*What this task involves:* Reproduce exactly only the lines from the line that holds "Build this scene" to the line that holds "S.camera = cam", inclusive, in the listing below, and please leave out every picture.

===== Extracted material =====

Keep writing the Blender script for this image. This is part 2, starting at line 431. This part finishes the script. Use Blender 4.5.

=====
===== Extracted material =====

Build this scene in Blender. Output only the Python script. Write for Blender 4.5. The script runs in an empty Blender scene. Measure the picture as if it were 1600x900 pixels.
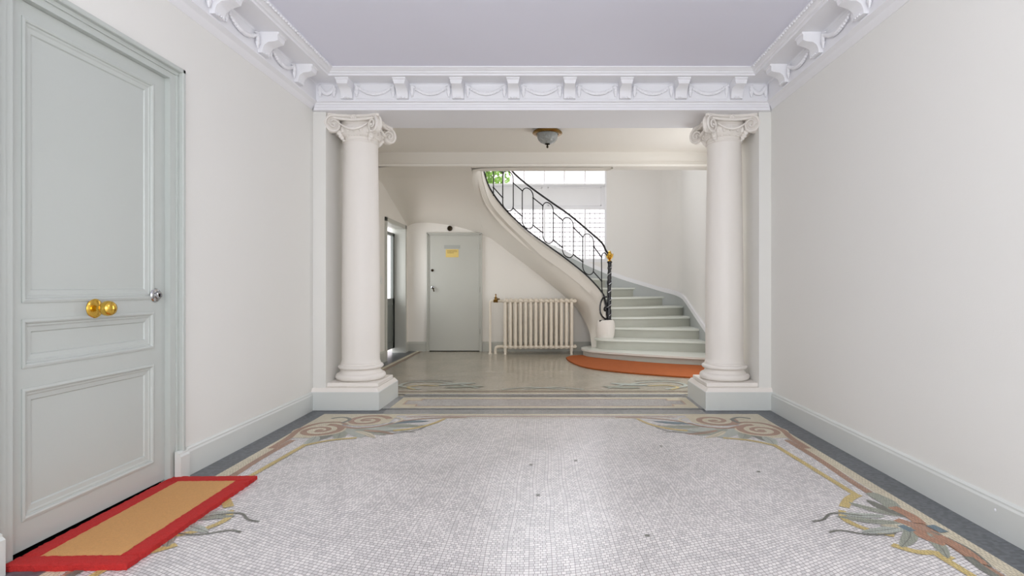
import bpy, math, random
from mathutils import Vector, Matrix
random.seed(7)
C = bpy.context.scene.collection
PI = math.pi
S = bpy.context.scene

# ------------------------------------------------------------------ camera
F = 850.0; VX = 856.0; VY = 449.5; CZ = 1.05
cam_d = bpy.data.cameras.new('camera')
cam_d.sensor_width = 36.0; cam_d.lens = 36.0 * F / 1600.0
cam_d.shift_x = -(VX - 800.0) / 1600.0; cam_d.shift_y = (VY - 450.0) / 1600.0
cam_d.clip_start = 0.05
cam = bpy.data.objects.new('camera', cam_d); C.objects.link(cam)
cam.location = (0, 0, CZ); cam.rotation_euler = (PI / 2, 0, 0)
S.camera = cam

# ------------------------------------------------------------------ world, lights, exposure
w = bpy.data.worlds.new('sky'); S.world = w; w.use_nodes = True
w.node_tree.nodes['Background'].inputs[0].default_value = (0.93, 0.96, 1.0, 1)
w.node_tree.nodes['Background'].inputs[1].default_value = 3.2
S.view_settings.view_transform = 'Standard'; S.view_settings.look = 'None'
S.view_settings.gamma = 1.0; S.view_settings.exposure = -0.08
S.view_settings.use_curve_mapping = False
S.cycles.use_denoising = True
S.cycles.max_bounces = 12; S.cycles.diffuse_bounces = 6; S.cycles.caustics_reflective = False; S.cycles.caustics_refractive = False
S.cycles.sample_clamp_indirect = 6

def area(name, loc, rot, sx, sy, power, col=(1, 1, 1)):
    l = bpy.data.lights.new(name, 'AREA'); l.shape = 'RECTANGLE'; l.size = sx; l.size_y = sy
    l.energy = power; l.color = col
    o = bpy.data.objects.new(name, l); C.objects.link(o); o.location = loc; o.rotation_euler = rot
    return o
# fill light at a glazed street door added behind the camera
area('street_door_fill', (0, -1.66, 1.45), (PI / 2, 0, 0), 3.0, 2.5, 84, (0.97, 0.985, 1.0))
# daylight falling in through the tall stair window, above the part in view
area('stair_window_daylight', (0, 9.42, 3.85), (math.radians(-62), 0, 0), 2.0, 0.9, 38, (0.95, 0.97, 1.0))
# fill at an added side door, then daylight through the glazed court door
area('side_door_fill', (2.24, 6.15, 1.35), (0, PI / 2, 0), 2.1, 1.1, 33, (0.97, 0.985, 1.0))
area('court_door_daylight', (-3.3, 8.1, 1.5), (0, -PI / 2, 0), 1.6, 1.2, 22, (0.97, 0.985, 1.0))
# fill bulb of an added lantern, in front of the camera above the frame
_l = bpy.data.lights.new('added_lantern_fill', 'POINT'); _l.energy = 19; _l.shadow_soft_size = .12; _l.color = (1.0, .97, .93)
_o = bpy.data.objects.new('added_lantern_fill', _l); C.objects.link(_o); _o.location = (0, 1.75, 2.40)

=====
===== Extracted material =====

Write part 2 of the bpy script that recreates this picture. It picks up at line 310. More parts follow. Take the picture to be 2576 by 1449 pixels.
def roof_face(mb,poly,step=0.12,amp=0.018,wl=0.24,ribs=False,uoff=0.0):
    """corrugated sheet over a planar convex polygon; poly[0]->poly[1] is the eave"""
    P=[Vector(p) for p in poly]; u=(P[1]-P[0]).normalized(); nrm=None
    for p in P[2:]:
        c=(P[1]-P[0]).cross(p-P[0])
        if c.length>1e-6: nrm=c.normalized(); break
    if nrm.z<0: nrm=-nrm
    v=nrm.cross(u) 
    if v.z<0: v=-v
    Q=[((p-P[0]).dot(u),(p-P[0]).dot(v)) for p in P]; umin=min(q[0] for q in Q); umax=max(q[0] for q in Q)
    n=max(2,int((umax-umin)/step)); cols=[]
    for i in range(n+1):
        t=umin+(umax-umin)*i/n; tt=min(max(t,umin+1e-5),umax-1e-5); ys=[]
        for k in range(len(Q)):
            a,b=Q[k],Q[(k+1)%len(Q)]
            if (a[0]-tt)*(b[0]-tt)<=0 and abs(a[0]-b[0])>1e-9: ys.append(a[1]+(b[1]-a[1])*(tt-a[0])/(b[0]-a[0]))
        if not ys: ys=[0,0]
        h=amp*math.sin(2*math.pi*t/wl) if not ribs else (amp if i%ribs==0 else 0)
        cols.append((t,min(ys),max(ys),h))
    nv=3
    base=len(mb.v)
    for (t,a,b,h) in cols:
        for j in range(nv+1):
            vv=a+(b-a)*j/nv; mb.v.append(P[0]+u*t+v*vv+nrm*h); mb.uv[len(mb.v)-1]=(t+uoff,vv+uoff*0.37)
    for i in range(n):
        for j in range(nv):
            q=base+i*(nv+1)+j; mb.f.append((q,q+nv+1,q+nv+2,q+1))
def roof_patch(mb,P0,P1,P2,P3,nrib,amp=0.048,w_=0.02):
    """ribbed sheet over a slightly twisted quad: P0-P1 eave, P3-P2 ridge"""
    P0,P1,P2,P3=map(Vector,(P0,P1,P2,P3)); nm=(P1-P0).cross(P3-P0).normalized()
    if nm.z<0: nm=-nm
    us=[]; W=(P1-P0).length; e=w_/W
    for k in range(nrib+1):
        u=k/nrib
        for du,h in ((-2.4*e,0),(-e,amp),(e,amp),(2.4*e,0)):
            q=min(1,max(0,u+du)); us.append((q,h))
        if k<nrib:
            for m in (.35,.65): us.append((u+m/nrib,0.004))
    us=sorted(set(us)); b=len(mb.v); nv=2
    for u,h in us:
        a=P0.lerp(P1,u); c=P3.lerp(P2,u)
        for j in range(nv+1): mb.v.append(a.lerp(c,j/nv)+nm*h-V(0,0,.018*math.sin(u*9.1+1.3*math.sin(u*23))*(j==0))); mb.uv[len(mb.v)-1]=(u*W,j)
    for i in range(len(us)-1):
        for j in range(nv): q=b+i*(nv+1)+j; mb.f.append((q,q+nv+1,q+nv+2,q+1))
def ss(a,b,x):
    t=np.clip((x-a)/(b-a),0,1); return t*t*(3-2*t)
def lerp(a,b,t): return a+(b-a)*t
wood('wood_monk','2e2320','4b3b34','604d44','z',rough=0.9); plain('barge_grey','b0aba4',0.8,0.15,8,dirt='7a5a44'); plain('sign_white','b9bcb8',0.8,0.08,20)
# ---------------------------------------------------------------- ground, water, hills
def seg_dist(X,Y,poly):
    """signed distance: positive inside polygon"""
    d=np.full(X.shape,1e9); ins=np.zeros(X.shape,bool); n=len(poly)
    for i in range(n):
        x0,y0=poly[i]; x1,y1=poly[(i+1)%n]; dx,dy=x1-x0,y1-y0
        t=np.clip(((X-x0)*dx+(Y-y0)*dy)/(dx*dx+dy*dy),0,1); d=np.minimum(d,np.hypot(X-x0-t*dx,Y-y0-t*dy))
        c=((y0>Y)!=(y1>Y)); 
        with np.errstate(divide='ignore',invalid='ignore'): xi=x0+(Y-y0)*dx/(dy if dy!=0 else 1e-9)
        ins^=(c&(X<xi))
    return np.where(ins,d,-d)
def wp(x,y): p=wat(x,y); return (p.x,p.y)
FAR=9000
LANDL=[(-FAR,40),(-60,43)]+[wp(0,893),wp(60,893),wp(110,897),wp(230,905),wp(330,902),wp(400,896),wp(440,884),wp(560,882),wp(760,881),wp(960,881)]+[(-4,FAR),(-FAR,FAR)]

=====

*Correct output:*
Build this scene in Blender. Output only the Python script. Write for Blender 4.5. The script runs in an empty Blender scene. Measure the picture as if it were 1600x900 pixels.
import bpy, math, random
from mathutils import Vector, Matrix
random.seed(7)
C = bpy.context.scene.collection
PI = math.pi
S = bpy.context.scene

# ------------------------------------------------------------------ camera
F = 850.0; VX = 856.0; VY = 449.5; CZ = 1.05
cam_d = bpy.data.cameras.new('camera')
cam_d.sensor_width = 36.0; cam_d.lens = 36.0 * F / 1600.0
cam_d.shift_x = -(VX - 800.0) / 1600.0; cam_d.shift_y = (VY - 450.0) / 1600.0
cam_d.clip_start = 0.05
cam = bpy.data.objects.new('camera', cam_d); C.objects.link(cam)
cam.location = (0, 0, CZ); cam.rotation_euler = (PI / 2, 0, 0)
S.camera = cam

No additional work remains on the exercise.